**Written instruction**
Leave the pictures out, and retype all of the material exactly as written.

[Start]

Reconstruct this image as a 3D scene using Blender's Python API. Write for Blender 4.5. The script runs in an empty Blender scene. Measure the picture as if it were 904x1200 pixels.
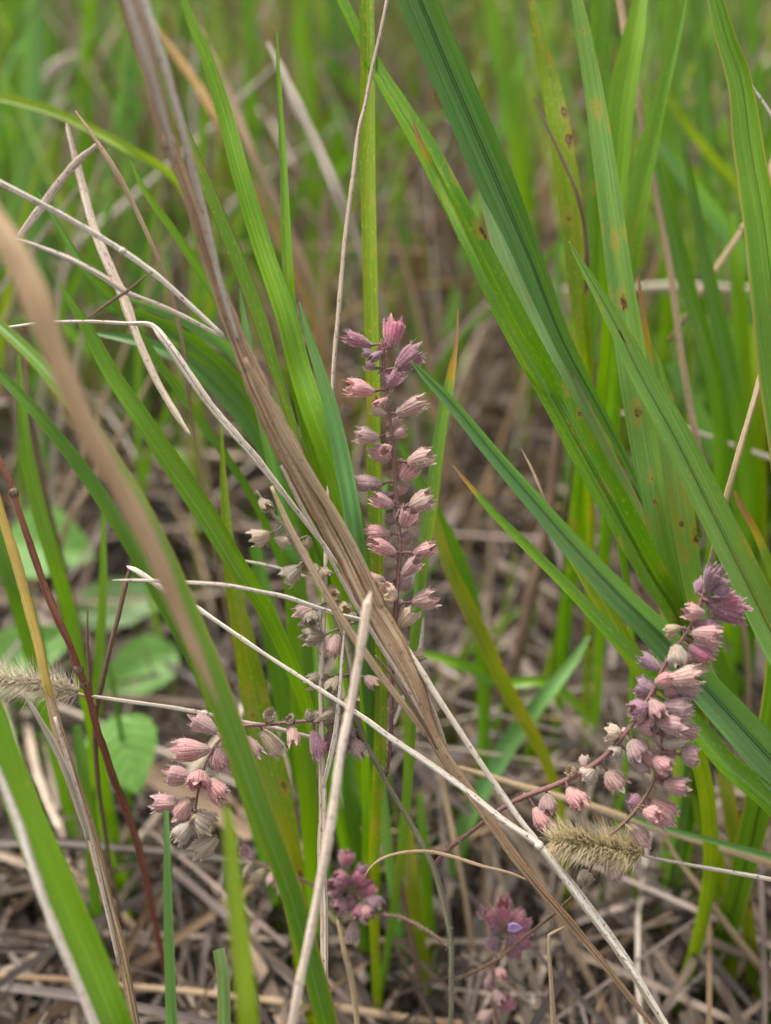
import bpy, math, random
from math import sin, cos, pi, radians, tan, sqrt
from mathutils import Vector, Matrix, Quaternion, noise
random.seed(7)
SC = bpy.context.scene
COL = SC.collection
R = random.random
def U(a, b): return a + (b - a) * R()

# ------------------------------------------------------------------ camera, world, sun, exposure
CAM_H = 0.58
PITCH = radians(38)
VF = radians(45)
cd = bpy.data.cameras.new('camera')
cam = bpy.data.objects.new('camera', cd)
COL.objects.link(cam)
cam.location = (0, 0, CAM_H)
cam.rotation_euler = (radians(90) - PITCH, 0, 0)
cd.sensor_fit = 'VERTICAL'
cd.sensor_height = 24
cd.lens = 12 / tan(VF / 2)
cd.clip_start = 0.01
cd.clip_end = 200
cd.dof.use_dof = True
cd.dof.focus_distance = 0.400
APERTURE = 0.0095
cd.dof.aperture_fstop = (cd.lens / 1000) / APERTURE
cd.dof.aperture_blades = 0
SC.camera = cam

w = bpy.data.worlds.new('World')
SC.world = w
w.use_nodes = True
wn = w.node_tree
bg = wn.nodes['Background']
sky = wn.nodes.new('ShaderNodeTexSky')
sky.sky_type = 'NISHITA'
sky.sun_disc = False
SUN_EL, SUN_AZ = radians(58), radians(-35)
sky.sun_elevation = SUN_EL
sky.sun_rotation = SUN_AZ
sky.air_density = 1.0
sky.dust_density = 4.0
sky.ozone_density = 1.0
hs = wn.nodes.new('ShaderNodeHueSaturation')      # an overcast sky is nearly grey
hs.inputs['Saturation'].default_value = 0.12
wn.links.new(sky.outputs[0], hs.inputs['Color'])
wn.links.new(hs.outputs[0], bg.inputs[0])
bg.inputs[1].default_value = 0.125
sd = bpy.data.lights.new('sun', 'SUN')
sd.energy = 2.1
sd.angle = radians(14)
sd.color = (1, 0.94, 0.85)
so = bpy.data.objects.new('sun', sd)
COL.objects.link(so)
sdir = Vector((sin(SUN_AZ) * cos(SUN_EL), cos(SUN_AZ) * cos(SUN_EL), sin(SUN_EL)))
so.rotation_euler = sdir.to_track_quat('Z', 'Y').to_euler()
so.location = sdir * 5
SC.view_settings.view_transform = 'Standard'
SC.view_settings.look = 'None'
SC.view_settings.gamma = 1
SC.view_settings.exposure = 1.38
SC.cycles.max_bounces = 6
SC.cycles.transparent_max_bounces = 4

# ------------------------------------------------------------------ photograph pixels -> world points
S = 2 * tan(VF / 2) / 1200
CP = Vector((0, 0, CAM_H))
FWD = Vector((0, cos(PITCH), -sin(PITCH)))
UP = Vector((0, sin(PITCH), cos(PITCH)))
def at(px, py, D):
    x = (px - 452) * S
    y = (600 - py) * S
    d = FWD + Vector((x, 0, 0)) + UP * y
    p = CP + d * D
    if p.z < 0.004:
        p = CP + d * ((CAM_H - 0.004) / -d.z)
    return p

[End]

**Complete response**
Reconstruct this image as a 3D scene using Blender's Python API. Write for Blender 4.5. The script runs in an empty Blender scene. Measure the picture as if it were 904x1200 pixels.
import bpy, math, random
from math import sin, cos, pi, radians, tan, sqrt
from mathutils import Vector, Matrix, Quaternion, noise
random.seed(7)
SC = bpy.context.scene
COL = SC.collection
R = random.random
def U(a, b): return a + (b - a) * R()

# ------------------------------------------------------------------ camera, world, sun, exposure
CAM_H = 0.58
PITCH = radians(38)
VF = radians(45)
cd = bpy.data.cameras.new('camera')
cam = bpy.data.objects.new('camera', cd)
COL.objects.link(cam)
cam.location = (0, 0, CAM_H)
cam.rotation_euler = (radians(90) - PITCH, 0, 0)
cd.sensor_fit = 'VERTICAL'
cd.sensor_height = 24
cd.lens = 12 / tan(VF / 2)
cd.clip_start = 0.01
cd.clip_end = 200
cd.dof.use_dof = True
cd.dof.focus_distance = 0.400
APERTURE = 0.0095
cd.dof.aperture_fstop = (cd.lens / 1000) / APERTURE
cd.dof.aperture_blades = 0
SC.camera = cam

w = bpy.data.worlds.new('World')
SC.world = w
w.use_nodes = True
wn = w.node_tree
bg = wn.nodes['Background']
sky = wn.nodes.new('ShaderNodeTexSky')
sky.sky_type = 'NISHITA'
sky.sun_disc = False
SUN_EL, SUN_AZ = radians(58), radians(-35)
sky.sun_elevation = SUN_EL
sky.sun_rotation = SUN_AZ
sky.air_density = 1.0
sky.dust_density = 4.0
sky.ozone_density = 1.0
hs = wn.nodes.new('ShaderNodeHueSaturation')      # an overcast sky is nearly grey
hs.inputs['Saturation'].default_value = 0.12
wn.links.new(sky.outputs[0], hs.inputs['Color'])
wn.links.new(hs.outputs[0], bg.inputs[0])
bg.inputs[1].default_value = 0.125
sd = bpy.data.lights.new('sun', 'SUN')
sd.energy = 2.1
sd.angle = radians(14)
sd.color = (1, 0.94, 0.85)
so = bpy.data.objects.new('sun', sd)
COL.objects.link(so)
sdir = Vector((sin(SUN_AZ) * cos(SUN_EL), cos(SUN_AZ) * cos(SUN_EL), sin(SUN_EL)))
so.rotation_euler = sdir.to_track_quat('Z', 'Y').to_euler()
so.location = sdir * 5
SC.view_settings.view_transform = 'Standard'
SC.view_settings.look = 'None'
SC.view_settings.gamma = 1
SC.view_settings.exposure = 1.38
SC.cycles.max_bounces = 6
SC.cycles.transparent_max_bounces = 4

# ------------------------------------------------------------------ photograph pixels -> world points
S = 2 * tan(VF / 2) / 1200
CP = Vector((0, 0, CAM_H))
FWD = Vector((0, cos(PITCH), -sin(PITCH)))
UP = Vector((0, sin(PITCH), cos(PITCH)))
def at(px, py, D):
    x = (px - 452) * S
    y = (600 - py) * S
    d = FWD + Vector((x, 0, 0)) + UP * y
    p = CP + d * D
    if p.z < 0.004:
        p = CP + d * ((CAM_H - 0.004) / -d.z)
    return p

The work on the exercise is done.